• _GOAL_
Your answer should be a single number: the count of lines in the material below that hold "Blender".

• _DATA FOR PROCESSING_

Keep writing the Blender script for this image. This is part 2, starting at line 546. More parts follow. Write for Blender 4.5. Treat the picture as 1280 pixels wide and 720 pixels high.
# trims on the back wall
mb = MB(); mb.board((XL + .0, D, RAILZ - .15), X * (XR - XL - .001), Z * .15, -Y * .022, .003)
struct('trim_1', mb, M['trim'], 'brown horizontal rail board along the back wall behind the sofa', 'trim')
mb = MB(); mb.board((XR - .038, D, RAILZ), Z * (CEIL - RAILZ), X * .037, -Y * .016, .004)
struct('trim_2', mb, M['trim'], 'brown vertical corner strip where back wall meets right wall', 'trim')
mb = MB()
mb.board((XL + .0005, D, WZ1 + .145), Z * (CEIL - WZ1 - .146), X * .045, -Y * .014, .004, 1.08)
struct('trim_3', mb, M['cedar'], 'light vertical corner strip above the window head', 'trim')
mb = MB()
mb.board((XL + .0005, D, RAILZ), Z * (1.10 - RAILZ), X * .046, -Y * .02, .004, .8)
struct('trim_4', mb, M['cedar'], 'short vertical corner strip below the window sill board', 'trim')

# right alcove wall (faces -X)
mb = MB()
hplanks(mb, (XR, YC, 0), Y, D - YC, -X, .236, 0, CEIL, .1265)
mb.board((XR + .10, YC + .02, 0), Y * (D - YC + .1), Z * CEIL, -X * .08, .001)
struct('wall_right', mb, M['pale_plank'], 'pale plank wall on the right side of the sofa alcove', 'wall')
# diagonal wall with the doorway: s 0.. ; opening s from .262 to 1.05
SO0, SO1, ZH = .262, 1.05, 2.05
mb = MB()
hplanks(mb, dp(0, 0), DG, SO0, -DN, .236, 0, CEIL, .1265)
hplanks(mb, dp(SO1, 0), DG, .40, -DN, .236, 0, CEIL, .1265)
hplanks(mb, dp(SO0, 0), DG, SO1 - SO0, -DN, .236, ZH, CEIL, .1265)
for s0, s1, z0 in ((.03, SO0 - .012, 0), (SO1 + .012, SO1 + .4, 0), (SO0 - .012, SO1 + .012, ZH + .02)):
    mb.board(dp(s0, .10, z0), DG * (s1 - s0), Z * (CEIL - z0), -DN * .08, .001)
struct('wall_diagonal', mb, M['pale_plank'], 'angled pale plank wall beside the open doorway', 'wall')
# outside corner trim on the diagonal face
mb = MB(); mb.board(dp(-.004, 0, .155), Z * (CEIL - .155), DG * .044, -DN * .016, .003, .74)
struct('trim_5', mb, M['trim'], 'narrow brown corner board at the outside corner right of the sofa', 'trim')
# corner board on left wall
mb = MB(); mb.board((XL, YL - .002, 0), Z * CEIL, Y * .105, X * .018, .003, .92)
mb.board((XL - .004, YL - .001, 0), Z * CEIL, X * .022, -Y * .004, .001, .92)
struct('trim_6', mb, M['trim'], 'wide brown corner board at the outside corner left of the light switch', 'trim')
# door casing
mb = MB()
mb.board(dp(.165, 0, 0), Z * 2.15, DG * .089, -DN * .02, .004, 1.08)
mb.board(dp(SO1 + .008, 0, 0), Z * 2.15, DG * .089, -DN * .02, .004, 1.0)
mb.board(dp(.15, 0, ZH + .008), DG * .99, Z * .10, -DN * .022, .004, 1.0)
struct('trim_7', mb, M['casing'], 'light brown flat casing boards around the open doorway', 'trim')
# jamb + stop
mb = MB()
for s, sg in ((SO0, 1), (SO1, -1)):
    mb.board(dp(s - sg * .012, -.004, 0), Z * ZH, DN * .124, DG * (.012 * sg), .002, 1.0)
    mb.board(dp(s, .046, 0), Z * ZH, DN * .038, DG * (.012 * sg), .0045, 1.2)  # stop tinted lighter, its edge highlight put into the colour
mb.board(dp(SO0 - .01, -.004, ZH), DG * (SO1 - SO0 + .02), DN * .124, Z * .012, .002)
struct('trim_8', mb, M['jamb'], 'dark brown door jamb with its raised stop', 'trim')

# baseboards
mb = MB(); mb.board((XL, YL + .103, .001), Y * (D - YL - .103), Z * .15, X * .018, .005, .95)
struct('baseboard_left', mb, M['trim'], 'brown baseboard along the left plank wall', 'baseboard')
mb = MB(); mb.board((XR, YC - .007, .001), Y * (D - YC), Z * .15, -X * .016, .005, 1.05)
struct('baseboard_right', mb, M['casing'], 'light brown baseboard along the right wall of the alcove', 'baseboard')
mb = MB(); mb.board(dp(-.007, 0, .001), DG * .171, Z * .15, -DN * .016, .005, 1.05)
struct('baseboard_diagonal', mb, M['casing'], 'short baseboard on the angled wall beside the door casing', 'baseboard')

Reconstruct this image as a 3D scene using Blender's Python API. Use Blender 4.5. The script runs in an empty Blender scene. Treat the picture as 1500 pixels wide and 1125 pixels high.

• _SOLVED EXERCISE_
2